We Want to Know: Do You Think Smaller Wine Bottles Will Reduce Alcohol Consumption?

by Leah on December 7, 2010

Here’s a quiz for you: Say you’re sharing a bottle of wine with a friend, or your spouse, after dinner. A glass and a half later, you feel you’ve had enough—you’re pleasantly buzzed, and any more might leave you sleepy or fuzzy in the morning. Still, there’s more wine in the bottle. Do you A) finish what’s left—what the hey, it’s not that much, plus you hate to waste, B) re-cork it and put it in the fridge for tomorrow, or C) forget it about it altogether, leave it uncorked on the counter and dump it down the drain the next morning.

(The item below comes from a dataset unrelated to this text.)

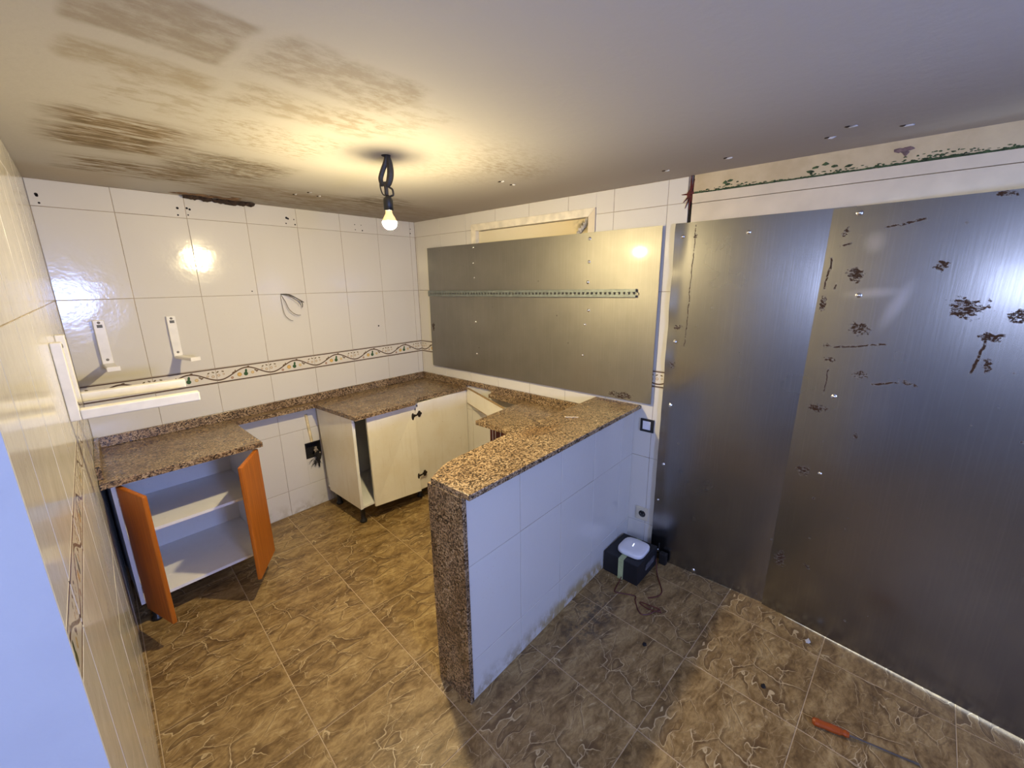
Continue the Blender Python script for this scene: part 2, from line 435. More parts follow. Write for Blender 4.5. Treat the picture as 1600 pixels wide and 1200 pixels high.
def mat_steel(name, rust, scratches=(), base=(.275, .272, .27), chalk=(), rough=.22):
    m = Mat(name, base, .27, 1.0)
    p = m.coord('World'); X, Y, Z = m.xyz(p)
    br = m.noise(m.mapping(p, (1, 90, 1.5)), 2, 4)
    cloud = m.noise(p, 2.6, 4, .6)
    c = m.mix(cloud.step(.3, .75), base, tuple(x*.86 for x in base))
    c = m.mix(br.step(.45, .75)*.10, c, (.5, .5, .5))
    n = m.noise(m.mapping(p, (1, 1, 1.5), rot=(.5, 0, 0)), 70, 5, .7); nl = m.noise(p, 22, 4, .6)
    tot = None
    for (y, z, ry, rz, ang, thr) in rust:
        e = ((m.ell(Y, Z, y, z, ry*1.25, rz*1.25, 1.0, ang)-1.0)*.42+n*.62+nl*.38+.10).step(thr+.03, thr+.06)
        tot = e if tot is None else tot.max(e)
    tot = tot*(m.noise(m.mapping(p, (1, 1, 1.6), rot=(-.6, 0, 0)), 75, 4, .7).step(.40, .50)*.85+.15)
    spk = m.voro(m.mapping(p, (1, 1, 1)), 15, 'F1', 'Distance'); spz = m.noise(p, 3.2, 2).step(.50, .62)
    sp = S(m.nt, spk).step(.10, .05)*spz*m.noise(p, 30, 2).step(.5, .6)
    tot = sp if tot is None else tot.max(sp)
    for (y0, z0, y1, z1, w) in scratches:
        dy, dz = y1-y0, z1-z0; L = math.hypot(dy, dz); ca, sa = dy/L, dz/L
        t = (Y-y0)*ca+(Z-z0)*sa; o = ((Z-z0)*ca-(Y-y0)*sa+(nl-.5)*.02).abs()
        e = o.step(w, w*.4)*t.step(0, .01)*t.step(L, L-.01)*n.step(.40, .46)
        tot = tot.max(e)
    for (y, z, ry, rz, ang) in chalk:
        c = m.mix(m.ell(Y, Z, y, z, ry, rz, .9, ang)*.35, c, (.62, .62, .64))
    tot = tot._m('MINIMUM', 1.0)
    c = m.mix(tot, c, m.mix(n, (.014, .009, .007), (.075, .040, .022)))
    m.col(c)
    m.link(1.0-tot, m.b.inputs['Metallic'])
    m.rough(cloud*.08+rough+tot*.4)
    m.link((1.0-tot)*.35, m.b.inputs['Coat Weight']); m.link((0.0-tot)*.4+.5, m.b.inputs['Specular IOR Level']); m.b.inputs['Coat Roughness'].default_value = .09
    m.b.inputs['Anisotropic'].default_value = .0
    m.bump(m.noise(m.mapping(p, (1, 60, 3)), 2, 3)*.5+m.noise(p, 5, 2)*1.0, .022, .02)
    return m.m
M_STEEL_A = mat_steel('steel_sheet_small', [(-.215, 1.34, .05, .075, 0, .46), (-2.02, 1.02, .16, .05, 0, .46)], base=(.295, .282, .25), rough=.46)
M_STEEL_B = mat_steel('steel_sheet_mid', [(-2.335, 1.46, .05, .04, 0, .50), (-2.32, 1.25, .04, .05, 0, .50), (-2.385, 1.93, .02, .03, 0, .45)], scratches=[(-2.384, 1.99, -2.378, 1.35, .003)])
M_STEEL_C = mat_steel('steel_sheet_large',
    [(-3.055, 1.725, .055, .06, .3, .44), (-2.962, 1.60, .022, .07, 0, .44), (-3.10, 1.50, .085, .06, 0, .49), (-3.39, 1.60, .12, .075, .15, .47), (-3.305, 1.75, .05, .045, .5, .48),
     (-3.00, 1.90, .03, .05, 0, .48), (-3.0, 1.42, .05, .03, 0, .5), (-3.13, 1.31, .06, .05, 0, .48), (-3.005, 1.13, .07, .03, 0, .42), (-3.16, 1.04, .04, .04, 0, .52), (-2.99, .82, .06, .08, 0, .48),
     (-2.96, .31, .05, .09, 0, .46), (-3.07, .33, .05, .05, 0, .52), (-3.475, 1.40, .03, .06, 0, .46), (-3.46, 1.50, .05, .03, .2, .40), (-3.42, 1.98, .06, .02, .2, .44), (-3.52, 1.58, .07, .06, 0, .50), (-3.02, 1.36, .05, .02, 0, .44), (-3.28, 1.30, .06, .02, .3, .46)],
    scratches=[(-3.12, 1.90, -3.24, 1.925, .006), (-2.985, 1.84, -3.03, 1.855, .006), (-2.968, 1.80, -2.958, 1.66, .005), (-3.02, 1.415, -3.20, 1.445, .005), (-3.44, 1.505, -3.50, 1.51, .007), (-3.46, 1.50, -3.44, 1.36, .006), (-3.17, 1.27, -3.26, 1.30, .006), (-3.02, 1.32, -3.02, 1.20, .003), (-3.0, 1.69, -2.99, 1.66, .004)],
    chalk=[(-3.20, 1.60, .035, .14, .35), (-3.12, 1.65, .12, .03, -.1), (-3.10, 1.85, .05, .06, 0)])
M_GALV = plain('galvanised_rail', (.22, .245, .225), .5, .6, .15, 30)
M_SCREW = plain('zinc_screw', (.75, .75, .76), .25, 1.0, .05)
def mat_melamine(name, c, dirt, amt):
    m = Mat(name, c, .35); p = m.coord('World')
    st = m.noise(m.mapping(p, (14, 14, 1.3)), 2.2, 5, .6); cl = m.noise(p, 4, 5, .6)
    col = m.mix(cl.step(.35, .75)*amt, c, dirt); col = m.mix(st.step(.54, .72)*amt*.45, col, tuple(x*.85 for x in dirt))
    sp = m.noise(p, 60, 3, .7).step(.68, .74)
    col = m.mix(sp*amt, col, (.32, .22, .11)); m.col(col); return m.m
M_CREAM = mat_melamine('dirty_white_melamine', (.84, .80, .70), (.74, .66, .49), .6)
M_WHITE = mat_melamine('white_melamine', (.86, .86, .84), (.74, .72, .66), .25)
M_EDGE = plain('white_edge', (.82, .82, .82), .4, 0, .05)
def mat_orange():
    m = Mat('orange_wood_door', (.42, .13, .02), .45, 0, .3); p = m.coord('World')
    g = m.noise(m.mapping(p, (22, 22, 1.2)), 3, 5, .55, .3)
    m.col(m.ramp(g, [(.3, (.33, .092, .008)), (.6, (.44, .128, .012)), (.8, (.50, .155, .018))])); return m.m
M_ORANGE = mat_orange()
M_MAROON = plain('maroon_panel', (.11, .018, .015), .35, 0, .3, 9)
M_BLACK = plain('black_plastic', (.012, .012, .013), .4, 0, .2)
M_BLACKMETAL = plain('black_iron', (.02, .013, .01), .5, .3, .3, 40)
M_SOOT = plain('soot', (.012, .010, .010), .95, 0, .6, 60)
M_DARKHOLE = plain('dark_debris', (.035, .02, .012), .95, 0, .6, 50)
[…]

A supermarket in the U.K., Morrisons, seeks to end the drink-it-or-dump-it dilemma by introducing smaller bottles of wine, in the hope that people will actually drink less. During a recession, particularly, people are hesitant to waste, and will tend to drink all the wine in a bottle rather than dump it.

Sainsbury’s introduced the smaller bottles last year, but Morrisons is the first retailer to use the smaller-size bottles to promote responsible drinking.

The new bottles will hold 50cl—or 6 units of alcohol–as opposed to 75 cls,–which contain nine units–making it easier for people to keep to the government’s recommended limit of 14 units a week for women and 21 units a week for men.

Professor Ian Gilmore, chairman of the Alcohol Health Alliance UK says, “People grossly underestimate what they drink at home, particularly during holidays…On holiday, most people drink more in two weeks than they usually do in three months and this seems a good way to start tackling that consumption.”

We want to know…do you think smaller wine bottles can actually reduce alcohol consumption?